This summer, Yishu Wang was awarded a $719,000 research grant from the United States Department of Energy (DOE) to study the dynamic and microscopic behaviors of magnets with quantum mechanical properties.
Magnetism originates from electrons in a material. When the electrons in a material all spin in the same direction, as they do in metals like iron, the material is magnetic, with poles that attract or repel other magnetic materials.
“Magnets that we are using today can be viewed as static orderings of electrons, analogous to the static pattern of brushstrokes in a painting,” said Wang, a joint assistant professor in the Department of Materials Science and Engineering and the Department of Physics and Astronomy. “However, I and other researchers are investigating correlated magnets, which are defined by the vivid, coherent, and entangled dynamics of their electrons’ spins. These magnets can’t be understood from static patterns; they are more like movies than paintings.”
The electrons in correlated magnets exhibit quantum mechanical interactions, leading to unconventional superconductivity, quantum entanglement, and other novel features. That gives correlated magnets strong potential in energy-efficient devices capable of high-speed computation, among other applications.
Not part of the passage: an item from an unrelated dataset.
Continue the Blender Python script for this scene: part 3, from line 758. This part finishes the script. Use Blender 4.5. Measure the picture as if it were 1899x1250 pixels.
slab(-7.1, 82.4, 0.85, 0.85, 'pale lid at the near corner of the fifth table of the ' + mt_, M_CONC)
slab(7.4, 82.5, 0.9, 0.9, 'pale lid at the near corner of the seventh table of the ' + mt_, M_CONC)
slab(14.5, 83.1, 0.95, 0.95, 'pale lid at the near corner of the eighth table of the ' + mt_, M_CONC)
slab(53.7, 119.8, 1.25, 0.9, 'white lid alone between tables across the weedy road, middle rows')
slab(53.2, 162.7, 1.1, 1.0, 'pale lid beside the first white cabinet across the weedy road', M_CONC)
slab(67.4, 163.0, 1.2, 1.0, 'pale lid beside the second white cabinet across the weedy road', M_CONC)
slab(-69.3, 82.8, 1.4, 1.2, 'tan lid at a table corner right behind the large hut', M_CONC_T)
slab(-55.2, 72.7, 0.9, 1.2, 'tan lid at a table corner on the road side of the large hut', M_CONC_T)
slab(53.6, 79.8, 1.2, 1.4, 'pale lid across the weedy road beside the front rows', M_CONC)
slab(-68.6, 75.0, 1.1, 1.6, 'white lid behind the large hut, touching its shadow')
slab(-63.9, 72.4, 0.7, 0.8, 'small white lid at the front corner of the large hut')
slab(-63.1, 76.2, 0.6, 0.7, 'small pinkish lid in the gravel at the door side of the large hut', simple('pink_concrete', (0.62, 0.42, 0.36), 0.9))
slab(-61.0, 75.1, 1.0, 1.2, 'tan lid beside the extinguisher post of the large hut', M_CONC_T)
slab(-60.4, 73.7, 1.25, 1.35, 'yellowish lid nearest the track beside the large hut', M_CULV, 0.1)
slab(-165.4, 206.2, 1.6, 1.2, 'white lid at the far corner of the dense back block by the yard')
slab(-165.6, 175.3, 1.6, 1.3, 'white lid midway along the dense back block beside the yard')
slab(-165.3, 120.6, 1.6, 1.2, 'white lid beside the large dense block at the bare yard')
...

Adding Time Resolution to Neutron Scattering
Conventional neutron scattering—the typical method of investigating materials at the atomic scale—reveals limited snapshots of the electrons’ spin-spin correlations but does not adequately capture the properties of novel magnets that lack a static ordering.
Over the next three years, Wang will use her DOE funding to develop a new capability of neutron scattering that will fully capture the spin dynamics in correlated magnets over time.
The preliminary data used in her grant proposal was analyzed by UT undergraduate computer science students.
“Working with undergraduate students from diverse academic backgrounds has been one of my greatest joys since becoming a faculty member at UT,” Wang said. “Thanks to their work and this funding, we will be able to capture the dynamic behaviors of correlated magnetic systems with a refreshed perspective, gaining deeper insights into their underlying quantum mechanical interactions.”
Throughout the grant, Wang will collaborate with colleagues at both UT and the Neutron Science Division at Oak Ridge National Laboratory (ORNL) who will help her synthesize correlated magnetic materials to investigate, develop and implement instrumentation to perform experiments, and interpret the experimental data.
The instruments and methods that Wang develops will remain available in ORNL’s Spallation Neutron Source (SNS) for future studies.
“This research is particularly valuable to the quantum science community,” Wang said, “but the development of neutron scattering with time resolution will benefit a range of scientific communities and help secure the SNS as the world’s premier innovation center for neutron science.”